Writing

I love talking. I hate writing.

Everyone always says - “just write how you talk.” But that’s hard. Talking is way different than writing.

When I talk, you can hear the tone of my voice. I can share a half-baked idea1 and make it better through conversation. There is an expectation that I might change my mind if someone else makes a better point. When that happens, I can say “I like that point. Forget what I said earlier. Let’s go with that.”2 When I talk, I feel confident in my ability to say what I actually mean and change it when I’m wrong.

I don’t feel this security when I’m writing. I am intimidated by the clear and crisp writing of many people I admire. I am nervous that my good points will sound trite and my dumb points will be forever memorialized as dumb. I am afraid that my writing will make me sound stupid.

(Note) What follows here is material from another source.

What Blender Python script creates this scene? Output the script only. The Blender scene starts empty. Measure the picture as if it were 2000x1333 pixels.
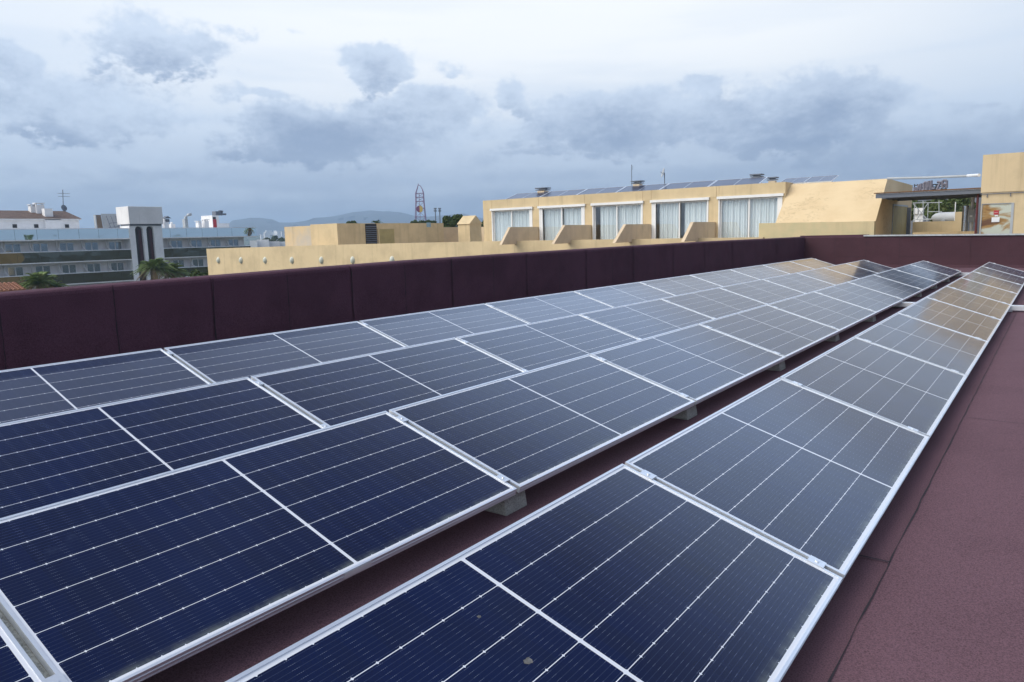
import bpy, bmesh, math, random
from mathutils import Vector, Matrix
random.seed(7)
C = bpy.context.scene
COL = C.collection
R = math.radians

# ------------------------------------------------------------------ camera
FPX = 1438.8                                   # focal length in pixels of a 2000 px wide picture
YAW, PITCH, ROLL = 0.6398, 0.1421, -0.0257
EYE = Vector((0, 0, 1.365))                     # eye height above the roof
_f = Vector((-math.sin(YAW)*math.cos(PITCH), math.cos(YAW)*math.cos(PITCH), -math.sin(PITCH)))
_r0 = Vector((math.cos(YAW), math.sin(YAW), 0)); _u0 = _r0.cross(_f)
_r = _r0*math.cos(ROLL) + _u0*math.sin(ROLL); _u = -_r0*math.sin(ROLL) + _u0*math.cos(ROLL)
cam = bpy.data.objects.new('camera', bpy.data.cameras.new('camera')); COL.objects.link(cam)
cam.data.sensor_width = 36; cam.data.lens = 36*FPX/2000
cam.data.clip_start = 0.05; cam.data.clip_end = 20000
cam.matrix_world = Matrix(((_r.x, _u.x, -_f.x, EYE.x), (_r.y, _u.y, -_f.y, EYE.y), (_r.z, _u.z, -_f.z, EYE.z), (0, 0, 0, 1)))
C.camera = cam
def ray(px, py): return _f + _r*((px-1000)/FPX) - _u*((py-666.5)/FPX)
def at_y(px, py, y): d = ray(px, py); return EYE + d*(y/d.y)
def at_x(px, py, x): d = ray(px, py); return EYE + d*(x/d.x)
def at_z(px, py, z): d = ray(px, py); return EYE + d*((z-EYE.z)/d.z)
C.view_settings.view_transform = 'Standard'; C.view_settings.look = 'None'
C.view_settings.gamma = 1; C.view_settings.exposure = 1.0
C.render.engine = 'CYCLES'
C.cycles.max_bounces = 8; C.cycles.transparent_max_bounces = 16
C.cycles.use_denoising = True

# ------------------------------------------------------------------ sun and sky
SUN_EL, SUN_AZ = R(42), math.atan2(-0.58, -0.81)      # azimuth of the point the light comes from: (x, y) ~ (-.58, -.81)
sd = Vector((math.sin(SUN_AZ)*math.cos(SUN_EL), math.cos(SUN_AZ)*math.cos(SUN_EL), math.sin(SUN_EL)))
sl = bpy.data.lights.new('sun', 'SUN'); sl.energy = 1.25; sl.angle = R(50); sl.color = (1, .93, .82)
so = bpy.data.objects.new('sun', sl); COL.objects.link(so); so.location = (0, 0, 60)
so.rotation_euler = sd.to_track_quat('Z', 'Y').to_euler()

W = bpy.data.worlds.new('World'); C.world = W; W.use_nodes = True
NT = W.node_tree; NT.nodes.clear()
class G:                                        # tiny expression builder for node trees
    def __init__(s, nt): s.nt = nt
    def n(s, t, **k):
        o = s.nt.nodes.new(t)
        for a, b in k.items(): setattr(o, a, b)
        return o
    def put(s, sock, v):
        if isinstance(v, bpy.types.NodeSocket): s.nt.links.new(v, sock)
        else: sock.default_value = v
    def m(s, op, a, b=0.0, c=0.0, clamp=False):
        o = s.n('ShaderNodeMath', operation=op, use_clamp=clamp)
        s.put(o.inputs[0], a); s.put(o.inputs[1], b); s.put(o.inputs[2], c)
        return o.outputs[0]
    def add(s, a, b): return s.m('ADD', a, b)
    def mul(s, a, b): return s.m('MULTIPLY', a, b)
    def sub(s, a, b): return s.m('SUBTRACT', a, b)
    def lt(s, a, b): return s.m('LESS_THAN', a, b)
    def mapr(s, v, a, b, c=0.0, d=1.0, smooth=True):
        o = s.n('ShaderNodeMapRange', interpolation_type='SMOOTHSTEP' if smooth else 'LINEAR')
        for i, x in enumerate((v, a, b, c, d)): s.put(o.inputs[i], x)
        return o.outputs[0]
    def mix(s, f, a, b):
        o = s.n('ShaderNodeMix', data_type='RGBA')
        s.put(o.inputs[0], f)
        for i, x in ((6, a), (7, b)): s.put(o.inputs[i], x if isinstance(x, bpy.types.NodeSocket) else (*x, 1))
        return o.outputs[2]
    def noise(s, vec, scale, detail=6, rough=.55, dist=0.0):
        o = s.n('ShaderNodeTexNoise'); s.put(o.inputs['Vector'], vec)
        o.inputs['Scale'].default_value = scale; o.inputs['Detail'].default_value = detail
        o.inputs['Roughness'].default_value = rough; o.inputs['Distortion'].default_value = dist
        return o.outputs['Fac']
    def xyz(s, x, y, z):
        o = s.n('ShaderNodeCombineXYZ')
        for i, v in enumerate((x, y, z)): s.put(o.inputs[i], v)
        return o.outputs[0]
    def sep(s, v):
        o = s.n('ShaderNodeSeparateXYZ'); s.put(o.inputs[0], v); return o.outputs
g = G(NT)
tc = g.n('ShaderNodeTexCoord').outputs['Generated']
dx, dy, dz = g.sep(tc)
fx, fy = -math.sin(YAW), math.cos(YAW); rx, ry = math.cos(YAW), math.sin(YAW)
DEG = 57.29578
az = g.mul(g.m('ARCTAN2', g.add(g.mul(dx, rx), g.mul(dy, ry)), g.add(g.mul(dx, fx), g.mul(dy, fy))), DEG)
el = g.mul(g.m('ARCSINE', dz), DEG)
def ae(px, py):
    d = ray(px, py).normalized()
    return math.degrees(math.atan2(d.x*rx+d.y*ry, d.x*fx+d.y*fy)), math.degrees(math.asin(d.z))
def nz(sa, se, off, det=5, ro=.52): return g.noise(g.xyz(g.mul(az, sa), g.mul(el, se), off), 1.0, det, ro)
n_a = nz(.20, .30, 4.1); n_b = nz(.20, .30, 17.3); n_f = nz(.55, .85, 8.7, 6, .6); n_s = nz(.05, .42, 1.7); n_l = nz(.07, .14, 31.0, 4)
azw = g.add(az, g.add(g.mul(g.sub(n_a, .5), 6.5), g.mul(g.sub(n_f, .5), 1.6)))
elw = g.add(el, g.add(g.mul(g.sub(n_b, .5), 4.2), g.mul(g.sub(n_f, .5), 1.9)))
# cloud banks of this afternoon, by direction: (px, py, half width, height above, depth below, weight, darkness)
BANKS = [(315, 112, 118, 66, 34, 1.0, .62), (735, 140, 62, 52, 30, 1.05, .50), (872, 132, 50, 20, 20, .62, .1), (555, 80, 40, 16, 16, .5, .1), (465, 70, 40, 20, 20, .6, .1),
         (1005, 200, 46, 32, 24, 1.0, .40), (505, 192, 80, 17, 15, .75, .25), (630, 270, 175, 62, 52, 1.15, .95), (120, 205, 185, 62, 70, .95, .45),
         (8, 130, 42, 42, 45, .9, .45), (800, 215, 150, 40, 60, 1.0, .45), (1195, 250, 190, 66, 46, 1.15, .75), (1370, 172, 46, 26, 40, 1.0, .30),
         (1420, 232, 110, 36, 50, 1.0, .55), (1600, 222, 150, 66, 60, 1.15, .80), (1735, 182, 85, 30, 46, 1.0, .50), (1560, 282, 160, 30, 26, .9, .85),
         (1830, 290, 240, 55, 40, .95, .55), (100, 262, 160, 26, 22, .8, .8), (250, 345, 260, 24, 18, .7, .6), (560, 300, 150, 22, 22, .8, .95), (1050, 300, 150, 20, 20, .7, .55), (1960, 250, 120, 40, 60, .8, .5)]
fld = None; drk = None
for px, py, wx, wu, wd, am, dk in BANKS:
    a0, e0 = ae(px, py)
    qa = g.mul(g.sub(azw, a0), 25.1/wx)
    de = g.sub(elw, e0)
    qe = g.add(g.mul(g.m('MAXIMUM', de, 0.0), 25.1/wu), g.mul(g.m('MINIMUM', de, 0.0), 25.1/wd))
    b = g.mul(g.m('EXPONENT', g.mul(g.add(g.mul(qa, qa), g.mul(qe, qe)), -.75)), am)
    qd = g.mul(g.add(de, wd*.35/25.1), 25.1/(wd*1.3))
    d_ = g.mul(g.m('EXPONENT', g.mul(g.add(g.mul(qa, qa), g.mul(qd, qd)), -.9)), dk)
    fld = b if fld is None else g.m('MAXIMUM', fld, b)
    drk = d_ if drk is None else g.m('MAXIMUM', drk, d_)
# elsewhere in the sky: the same kind of broken bank, by noise alone
away = g.mapr(g.m('ABSOLUTE', az), 40, 60)
gen = g.mapr(g.add(n_l, g.mul(g.sub(n_f, .5), .3)), .42, .62)
fld = g.m('MAXIMUM', fld, g.mul(g.mul(away, gen), g.mapr(el, 34, 12)))
drk = g.m('MAXIMUM', drk, g.mul(g.mul(away, gen), .45))
n_g = nz(1.5, 2.2, 41.0, 5, .6)
rag = g.add(g.mul(g.sub(n_f, .5), .62), g.mul(g.sub(n_g, .5), .50))
layer = g.mul(g.mapr(g.add(n_l, g.mul(g.sub(n_s, .5), .9)), .44, .66, 0, .62), g.mapr(el, 14, 8))
fld = g.m('MAXIMUM', fld, layer)
dens = g.mapr(g.add(fld, rag), .34, .66)
low = g.mapr(el, 9.0, 1.5)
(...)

Historically, this feeling has resulted in me simply not writing. Or only doing so when I have to. When my kids say they are not good at something, I always respond with “How do we get better at things?”. It’s become such a common refrain that they now roll their eyes and groan when they give me back the answer, “Praaaactice.” But the repetition represents how strongly I believe this. In fact, if I could choose only one thing to instill in our children, it would not be curiosity. It would not even be kindness. It would be agency. I want them to know they are the captains of their own ships. This is why I ask them how they get better at things. This is why I tell them to practice. I want them to have the confidence and happiness that comes from the belief that you can solve your own problems.

In my experience as a parent3 and someone who has parents, nothing makes a kid happier than using one of their parents’ go-to lines against them. So with my kids’ voices ringing in my head, “How do we get better at things, Daddy?”, there is only one thing to do now that we have established that I am no good at writing. That’s right. Praaaactice.

So this is an attempt to do that. With that in mind, I have an ask for you: Let’s please make this a conversation. If you think I’m wrong, tell me. I promise I will want to make it better. And if by some miracle I have clearly communicated the point and we actually disagree, maybe we can stop this writing business and move this over to a 1:1 conversation :)

1 If I end up writing anything more, I will write a full post on this called “Irresponsible Analysis”. I love Irresponsible Analysis from smart people. I am capitalizing Irresponsible Analysis because I think of it as a defined term. More to come. Or not.

2 This is a Doug Leone special in partner meetings. Incredibly powerful behavior from a leader.

3 An investment banking analyst might say that my wife and I have 50 years of combined parenting experience (our kids are 9, 9, and 7). This is absurd. If you are a founder reading this, I implore you not to do this kind of math on your team slide. Please.